January 7 @ 10:00 AM - 11:30 AM
Name of Speaker Dennis Zhang
Schedule 7 January 2025, 10am – 11.30am
Venue BIZ1 03-01 (Mochtar Riady Building, level 3, Seminar Room)
Zoom Link https://nus-sg.zoom.us/meeting/register/tZwtcumprTwsE9BzT5y1yn8GLqpMFC3pi4Vm
Title The Impact of Recommender Systems on Content Consumption and Production: Evidence from Field Experiments and Structural Modeling
Abstract Online content-sharing platforms such as TikTok and Facebook have become integral to daily life, leveraging complex algorithms to recommend user-generated content (UGC) to other users. While prior research and industry efforts have primarily focused on designing recommender systems to enhance users’ content consumption, the impact of recommender systems on content production remains understudied. To address this gap, we conducted a randomized field experiment on one of the world’s largest video-sharing platforms. We manipulated the algorithm’s recommendation of creators based on their popularity, excluding a subset of highly popular creators’ content from being recommended to the treatment group. Our experimental results indicate that recommending content from less popular creators led to a significant 1.34% decrease in video-watching time but a significant 2.71% increase in the number of videos uploaded by treated users. This highlights a critical trade-off in designing recommender systems: popular creator recommendations boost consumption but reduce production. To optimize recommendations, we developed a structural model wherein users’ choices between content consumption and production are inversely affected by recommended creators’ popularity. Counterfactual analyses based on our structural estimation reveal that the optimal strategy often involves recommending less popular content to enhance production, challenging current industry practices. Thus, a balanced approach in designing recommender systems is essential to simultaneously foster content consumption and production.
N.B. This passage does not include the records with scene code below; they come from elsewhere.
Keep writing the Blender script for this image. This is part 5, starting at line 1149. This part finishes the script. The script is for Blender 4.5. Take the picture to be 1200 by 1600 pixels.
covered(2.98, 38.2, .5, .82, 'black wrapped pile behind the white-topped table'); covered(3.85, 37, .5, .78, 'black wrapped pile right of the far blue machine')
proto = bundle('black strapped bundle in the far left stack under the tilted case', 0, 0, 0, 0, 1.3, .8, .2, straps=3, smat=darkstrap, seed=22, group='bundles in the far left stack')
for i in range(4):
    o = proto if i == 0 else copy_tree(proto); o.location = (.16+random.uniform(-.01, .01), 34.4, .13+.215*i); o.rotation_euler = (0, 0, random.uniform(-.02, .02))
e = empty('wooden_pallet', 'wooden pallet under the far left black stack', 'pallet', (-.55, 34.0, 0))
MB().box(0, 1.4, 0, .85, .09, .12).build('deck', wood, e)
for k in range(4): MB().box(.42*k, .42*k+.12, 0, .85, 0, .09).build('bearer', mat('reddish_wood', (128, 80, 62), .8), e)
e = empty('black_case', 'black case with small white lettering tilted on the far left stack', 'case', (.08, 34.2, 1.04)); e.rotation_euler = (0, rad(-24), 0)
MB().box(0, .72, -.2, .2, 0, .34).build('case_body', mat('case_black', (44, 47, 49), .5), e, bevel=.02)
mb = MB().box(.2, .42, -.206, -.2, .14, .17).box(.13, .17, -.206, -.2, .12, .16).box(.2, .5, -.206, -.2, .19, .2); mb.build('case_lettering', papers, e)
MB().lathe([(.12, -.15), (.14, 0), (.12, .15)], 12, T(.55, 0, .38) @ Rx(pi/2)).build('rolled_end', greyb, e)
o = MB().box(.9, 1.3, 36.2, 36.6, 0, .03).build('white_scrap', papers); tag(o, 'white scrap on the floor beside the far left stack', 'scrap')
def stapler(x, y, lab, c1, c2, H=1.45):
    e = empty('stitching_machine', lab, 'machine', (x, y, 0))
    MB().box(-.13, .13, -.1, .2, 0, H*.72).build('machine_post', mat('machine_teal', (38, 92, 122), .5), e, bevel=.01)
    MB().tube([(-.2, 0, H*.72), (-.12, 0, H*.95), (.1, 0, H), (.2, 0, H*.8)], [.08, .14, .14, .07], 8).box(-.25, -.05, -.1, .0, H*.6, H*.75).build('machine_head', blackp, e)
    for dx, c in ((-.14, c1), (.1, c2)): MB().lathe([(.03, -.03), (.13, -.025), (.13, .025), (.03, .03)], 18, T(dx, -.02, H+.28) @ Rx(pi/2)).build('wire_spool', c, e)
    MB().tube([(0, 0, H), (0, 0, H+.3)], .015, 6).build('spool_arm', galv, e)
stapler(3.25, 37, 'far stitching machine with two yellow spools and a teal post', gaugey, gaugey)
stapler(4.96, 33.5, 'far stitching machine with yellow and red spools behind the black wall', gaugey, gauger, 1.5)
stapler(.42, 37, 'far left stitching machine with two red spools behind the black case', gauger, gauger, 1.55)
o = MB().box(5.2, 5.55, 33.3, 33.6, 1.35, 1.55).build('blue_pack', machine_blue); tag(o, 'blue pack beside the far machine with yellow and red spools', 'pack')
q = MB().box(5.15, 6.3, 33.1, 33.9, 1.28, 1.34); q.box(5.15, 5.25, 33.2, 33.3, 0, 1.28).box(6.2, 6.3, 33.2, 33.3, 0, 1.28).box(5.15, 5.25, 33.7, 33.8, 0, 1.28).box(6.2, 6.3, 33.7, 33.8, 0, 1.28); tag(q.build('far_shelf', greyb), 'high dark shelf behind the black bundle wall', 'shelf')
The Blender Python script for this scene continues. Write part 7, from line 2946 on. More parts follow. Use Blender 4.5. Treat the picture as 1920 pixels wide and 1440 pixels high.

About the Speaker Dennis Zhang joined the Olin business School in 2016. His research focuses on operations in innovative marketplaces and in the public sector. He built theoretical models to extract reliable insights from data and use data to improve existing models. Prior to joining the Olin faculty, Dennis obtained his PhD from Northwestern University and worked at Google as a machine learning software engineer.